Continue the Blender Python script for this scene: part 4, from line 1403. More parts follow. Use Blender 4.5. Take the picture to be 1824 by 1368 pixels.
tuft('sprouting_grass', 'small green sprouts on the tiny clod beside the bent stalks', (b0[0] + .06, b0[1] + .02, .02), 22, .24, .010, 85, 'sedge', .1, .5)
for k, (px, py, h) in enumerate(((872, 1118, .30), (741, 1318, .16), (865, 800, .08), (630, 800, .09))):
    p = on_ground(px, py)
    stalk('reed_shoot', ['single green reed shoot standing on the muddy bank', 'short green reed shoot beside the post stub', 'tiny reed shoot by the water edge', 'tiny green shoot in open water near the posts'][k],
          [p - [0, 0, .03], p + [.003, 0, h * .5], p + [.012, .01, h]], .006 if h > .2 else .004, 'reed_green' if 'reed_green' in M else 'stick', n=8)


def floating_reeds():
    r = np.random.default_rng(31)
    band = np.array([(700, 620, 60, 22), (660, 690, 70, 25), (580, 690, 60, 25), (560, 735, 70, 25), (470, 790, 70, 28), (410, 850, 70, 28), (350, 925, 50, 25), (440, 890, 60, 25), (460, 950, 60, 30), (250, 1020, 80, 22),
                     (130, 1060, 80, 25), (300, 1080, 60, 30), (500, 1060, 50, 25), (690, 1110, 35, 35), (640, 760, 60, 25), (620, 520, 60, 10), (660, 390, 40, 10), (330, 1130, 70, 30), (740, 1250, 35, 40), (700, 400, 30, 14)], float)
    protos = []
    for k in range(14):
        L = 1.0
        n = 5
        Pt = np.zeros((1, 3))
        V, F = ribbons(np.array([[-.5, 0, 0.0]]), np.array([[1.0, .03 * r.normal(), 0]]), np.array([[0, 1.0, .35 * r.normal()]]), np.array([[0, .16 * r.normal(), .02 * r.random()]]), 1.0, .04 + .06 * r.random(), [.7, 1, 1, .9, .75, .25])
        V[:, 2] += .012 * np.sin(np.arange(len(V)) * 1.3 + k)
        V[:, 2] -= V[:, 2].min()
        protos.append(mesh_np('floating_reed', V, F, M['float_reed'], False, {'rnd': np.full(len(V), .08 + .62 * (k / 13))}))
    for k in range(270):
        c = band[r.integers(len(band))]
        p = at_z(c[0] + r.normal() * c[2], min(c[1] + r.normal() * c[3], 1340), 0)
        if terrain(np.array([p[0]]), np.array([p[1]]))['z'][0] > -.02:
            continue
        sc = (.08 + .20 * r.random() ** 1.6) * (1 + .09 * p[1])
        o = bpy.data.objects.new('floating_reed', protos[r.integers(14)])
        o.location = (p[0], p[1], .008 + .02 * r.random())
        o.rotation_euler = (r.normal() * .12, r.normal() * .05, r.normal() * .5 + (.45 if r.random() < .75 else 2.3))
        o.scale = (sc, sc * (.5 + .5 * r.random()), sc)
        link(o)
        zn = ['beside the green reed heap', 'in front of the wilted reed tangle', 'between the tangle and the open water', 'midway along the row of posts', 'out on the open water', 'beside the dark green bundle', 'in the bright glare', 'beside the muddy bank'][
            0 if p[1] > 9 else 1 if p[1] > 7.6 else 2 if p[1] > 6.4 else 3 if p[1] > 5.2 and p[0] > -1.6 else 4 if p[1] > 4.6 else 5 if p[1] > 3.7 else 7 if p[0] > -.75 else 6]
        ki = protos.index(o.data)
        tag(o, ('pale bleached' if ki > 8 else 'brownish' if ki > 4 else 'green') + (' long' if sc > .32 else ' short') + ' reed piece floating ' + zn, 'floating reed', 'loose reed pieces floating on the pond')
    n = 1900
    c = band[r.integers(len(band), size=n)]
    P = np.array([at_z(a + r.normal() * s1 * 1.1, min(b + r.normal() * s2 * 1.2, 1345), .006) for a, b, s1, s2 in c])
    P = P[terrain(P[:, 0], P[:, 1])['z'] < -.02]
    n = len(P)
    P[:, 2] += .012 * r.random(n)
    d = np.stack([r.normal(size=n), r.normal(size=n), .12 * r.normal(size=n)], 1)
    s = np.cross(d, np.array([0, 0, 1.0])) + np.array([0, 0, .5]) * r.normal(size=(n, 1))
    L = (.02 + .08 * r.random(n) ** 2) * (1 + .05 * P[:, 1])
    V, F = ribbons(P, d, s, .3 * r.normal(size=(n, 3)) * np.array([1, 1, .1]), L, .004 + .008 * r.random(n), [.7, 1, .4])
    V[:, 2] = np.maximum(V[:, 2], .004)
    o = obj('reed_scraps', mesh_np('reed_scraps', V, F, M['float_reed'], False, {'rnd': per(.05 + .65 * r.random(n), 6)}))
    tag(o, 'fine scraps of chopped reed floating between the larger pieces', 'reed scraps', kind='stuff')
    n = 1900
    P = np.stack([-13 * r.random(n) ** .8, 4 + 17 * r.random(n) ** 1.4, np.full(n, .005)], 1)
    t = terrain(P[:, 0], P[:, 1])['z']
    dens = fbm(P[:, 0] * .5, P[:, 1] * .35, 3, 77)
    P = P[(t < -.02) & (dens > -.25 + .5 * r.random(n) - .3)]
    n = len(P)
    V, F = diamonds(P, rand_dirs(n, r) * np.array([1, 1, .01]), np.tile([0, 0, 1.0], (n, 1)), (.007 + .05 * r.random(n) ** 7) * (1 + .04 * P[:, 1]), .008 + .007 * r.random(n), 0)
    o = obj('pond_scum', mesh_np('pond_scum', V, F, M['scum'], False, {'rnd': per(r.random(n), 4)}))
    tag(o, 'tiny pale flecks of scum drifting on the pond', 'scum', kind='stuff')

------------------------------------

Reproduce the listing above verbatim, from first line to last.

Continue the Blender Python script for this scene: part 4, from line 1403. More parts follow. Use Blender 4.5. Take the picture to be 1824 by 1368 pixels.
tuft('sprouting_grass', 'small green sprouts on the tiny clod beside the bent stalks', (b0[0] + .06, b0[1] + .02, .02), 22, .24, .010, 85, 'sedge', .1, .5)
for k, (px, py, h) in enumerate(((872, 1118, .30), (741, 1318, .16), (865, 800, .08), (630, 800, .09))):
    p = on_ground(px, py)
    stalk('reed_shoot', ['single green reed shoot standing on the muddy bank', 'short green reed shoot beside the post stub', 'tiny reed shoot by the water edge', 'tiny green shoot in open water near the posts'][k],
          [p - [0, 0, .03], p + [.003, 0, h * .5], p + [.012, .01, h]], .006 if h > .2 else .004, 'reed_green' if 'reed_green' in M else 'stick', n=8)


def floating_reeds():
    r = np.random.default_rng(31)
    band = np.array([(700, 620, 60, 22), (660, 690, 70, 25), (580, 690, 60, 25), (560, 735, 70, 25), (470, 790, 70, 28), (410, 850, 70, 28), (350, 925, 50, 25), (440, 890, 60, 25), (460, 950, 60, 30), (250, 1020, 80, 22),
                     (130, 1060, 80, 25), (300, 1080, 60, 30), (500, 1060, 50, 25), (690, 1110, 35, 35), (640, 760, 60, 25), (620, 520, 60, 10), (660, 390, 40, 10), (330, 1130, 70, 30), (740, 1250, 35, 40), (700, 400, 30, 14)], float)
    protos = []
    for k in range(14):
        L = 1.0
        n = 5
        Pt = np.zeros((1, 3))
        V, F = ribbons(np.array([[-.5, 0, 0.0]]), np.array([[1.0, .03 * r.normal(), 0]]), np.array([[0, 1.0, .35 * r.normal()]]), np.array([[0, .16 * r.normal(), .02 * r.random()]]), 1.0, .04 + .06 * r.random(), [.7, 1, 1, .9, .75, .25])
        V[:, 2] += .012 * np.sin(np.arange(len(V)) * 1.3 + k)
        V[:, 2] -= V[:, 2].min()
        protos.append(mesh_np('floating_reed', V, F, M['float_reed'], False, {'rnd': np.full(len(V), .08 + .62 * (k / 13))}))
    for k in range(270):
        c = band[r.integers(len(band))]
        p = at_z(c[0] + r.normal() * c[2], min(c[1] + r.normal() * c[3], 1340), 0)
        if terrain(np.array([p[0]]), np.array([p[1]]))['z'][0] > -.02:
            continue
        sc = (.08 + .20 * r.random() ** 1.6) * (1 + .09 * p[1])
        o = bpy.data.objects.new('floating_reed', protos[r.integers(14)])
        o.location = (p[0], p[1], .008 + .02 * r.random())
        o.rotation_euler = (r.normal() * .12, r.normal() * .05, r.normal() * .5 + (.45 if r.random() < .75 else 2.3))
        o.scale = (sc, sc * (.5 + .5 * r.random()), sc)
        link(o)
        zn = ['beside the green reed heap', 'in front of the wilted reed tangle', 'between the tangle and the open water', 'midway along the row of posts', 'out on the open water', 'beside the dark green bundle', 'in the bright glare', 'beside the muddy bank'][
            0 if p[1] > 9 else 1 if p[1] > 7.6 else 2 if p[1] > 6.4 else 3 if p[1] > 5.2 and p[0] > -1.6 else 4 if p[1] > 4.6 else 5 if p[1] > 3.7 else 7 if p[0] > -.75 else 6]
        ki = protos.index(o.data)
        tag(o, ('pale bleached' if ki > 8 else 'brownish' if ki > 4 else 'green') + (' long' if sc > .32 else ' short') + ' reed piece floating ' + zn, 'floating reed', 'loose reed pieces floating on the pond')
    n = 1900
    c = band[r.integers(len(band), size=n)]
    P = np.array([at_z(a + r.normal() * s1 * 1.1, min(b + r.normal() * s2 * 1.2, 1345), .006) for a, b, s1, s2 in c])
    P = P[terrain(P[:, 0], P[:, 1])['z'] < -.02]
    n = len(P)
    P[:, 2] += .012 * r.random(n)
    d = np.stack([r.normal(size=n), r.normal(size=n), .12 * r.normal(size=n)], 1)
    s = np.cross(d, np.array([0, 0, 1.0])) + np.array([0, 0, .5]) * r.normal(size=(n, 1))
    L = (.02 + .08 * r.random(n) ** 2) * (1 + .05 * P[:, 1])
    V, F = ribbons(P, d, s, .3 * r.normal(size=(n, 3)) * np.array([1, 1, .1]), L, .004 + .008 * r.random(n), [.7, 1, .4])
    V[:, 2] = np.maximum(V[:, 2], .004)
    o = obj('reed_scraps', mesh_np('reed_scraps', V, F, M['float_reed'], False, {'rnd': per(.05 + .65 * r.random(n), 6)}))
    tag(o, 'fine scraps of chopped reed floating between the larger pieces', 'reed scraps', kind='stuff')
    n = 1900
    P = np.stack([-13 * r.random(n) ** .8, 4 + 17 * r.random(n) ** 1.4, np.full(n, .005)], 1)
    t = terrain(P[:, 0], P[:, 1])['z']
    dens = fbm(P[:, 0] * .5, P[:, 1] * .35, 3, 77)
    P = P[(t < -.02) & (dens > -.25 + .5 * r.random(n) - .3)]
    n = len(P)
    V, F = diamonds(P, rand_dirs(n, r) * np.array([1, 1, .01]), np.tile([0, 0, 1.0], (n, 1)), (.007 + .05 * r.random(n) ** 7) * (1 + .04 * P[:, 1]), .008 + .007 * r.random(n), 0)
    o = obj('pond_scum', mesh_np('pond_scum', V, F, M['scum'], False, {'rnd': per(r.random(n), 4)}))
    tag(o, 'tiny pale flecks of scum drifting on the pond', 'scum', kind='stuff')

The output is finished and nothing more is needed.